**What you should do:** Your task is to locate every line holding the string "Blender" and to copy each of them.

**Exercise inputs:**
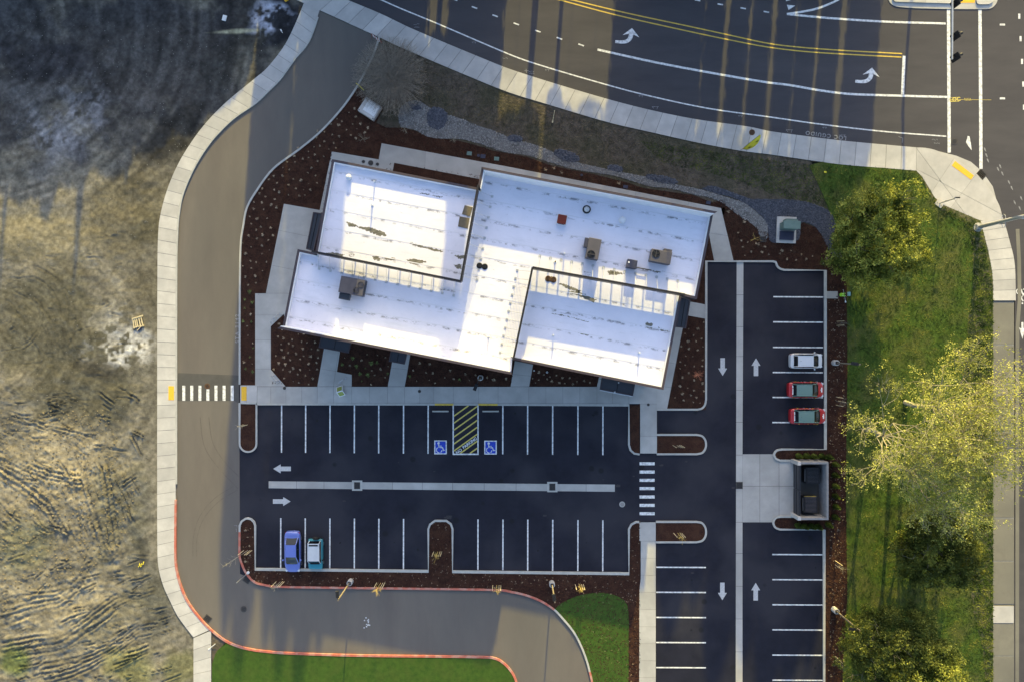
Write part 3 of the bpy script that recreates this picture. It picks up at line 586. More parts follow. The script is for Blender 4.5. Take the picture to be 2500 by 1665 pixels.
kerb([(1603,999)]+smooth([(1702,999),(1713,996),(1720,988),(1723,975)],4)+[(1723.5,639),(1886,639)]+smooth([(1893,641),(1897,651),(1904,657),(1914,660)],4)+[(2014,661),(2014,1096)]+smooth([(1908,1096),(1895,1099),(1889,1108),(1893,1118),(1903,1123)],4)+[(2003,1124.5)])
kerb([(1938,1260)]+smooth([(1905,1260),(1893,1263),(1887,1274),(1892,1286),(1903,1291)],4)+[(2011,1292),(2011,1760)])
# gutter strips and aprons in the lot
slabs('gutter_strip',[(656,1174),(656,1191),(1501,1199.5),(1501,1182)],[((x,1150),(x,1220)) for x in (724,791,958,1031,1105,1182,1260,1431)],.010,M['conc_w'],z0=-.05)
for cx,cy in ((872,1184.5),(1348.5,1188)):
    slabs('catch_basin_frame',[(cx-12.5,cy-12.5),(cx+12.5,cy-12.5),(cx+12.5,cy+12.5),(cx-12.5,cy+12.5)],[],.016,M['kerb'],z0=-.05)
slabs('gutter_strip',[(1798.5,641),(1815,641),(1812.7,1110),(1812.7,1760),(1796,1760),(1797,1110)],[((1780,y),(1830,y)) for y in (720,798,870,952,1030,1110,1190,1274,1350,1430,1510,1590)],.010,M['conc_w'],z0=-.05)
slabs('dumpster_apron',[(1813,1108),(1889,1108),(1893,1119),(1903,1124),(1940,1126),(1940,1258),(1903,1259),(1890,1264),(1884,1274),(1813,1274)],[((1813,1186),(1940,1186)),((1902,1100),(1902,1280)),((1855,1100),(1855,1280))],.014,M['conc_w'],z0=-.05)
slabs('enclosure_floor',[(1940.6,1126),(2012,1126),(2012,1258),(1940.6,1258)],[],.02,M['asph_patch'],z0=-.05)
# walks round the building
xs=[662,699,737.5,775.5,815,859.3,902,947,988,1025,1059.6,1107,1168,1216,1290.7,1332.8,1373.9,1415,1457,1495,1535]
slabs('building_walk',[(629,943.5),(1603,943.5),(1603,985),(629,984)],[((x,930),(x,990)) for x in xs],.13,M['conc_w'])
slabs('building_walk',[(587.5,940),(628.4,940),(628.4,983),(587.5,983)],[((603,930),(603,990))],.128,M['conc'])
prism('tactile_paving',T(0,1,[(1668,1097),(1704,1097),(1704,1193),(1668,1193)]),.12,.14,M['tactile'],kind='structure')
prism('tactile_paving',T(0,1,[(1166,1093),(1204,1093),(1204,1190),(1166,1190)]),.12,.14,M['tactile'],kind='structure')
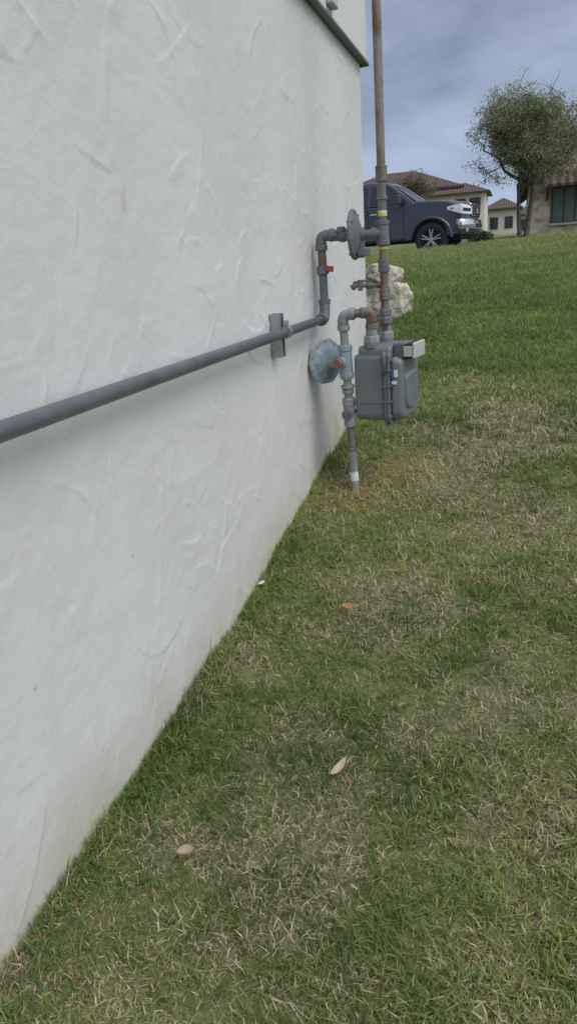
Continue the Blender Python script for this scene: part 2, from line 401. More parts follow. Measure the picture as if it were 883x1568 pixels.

**Complete response:**
Write part 3 of the bpy script that recreates this picture. It picks up at line 586. More parts follow. The script is for Blender 4.5. Take the picture to be 2500 by 1665 pixels.
Continue the Blender Python script for this scene: part 2, from line 401. More parts follow. Measure the picture as if it were 883x1568 pixels.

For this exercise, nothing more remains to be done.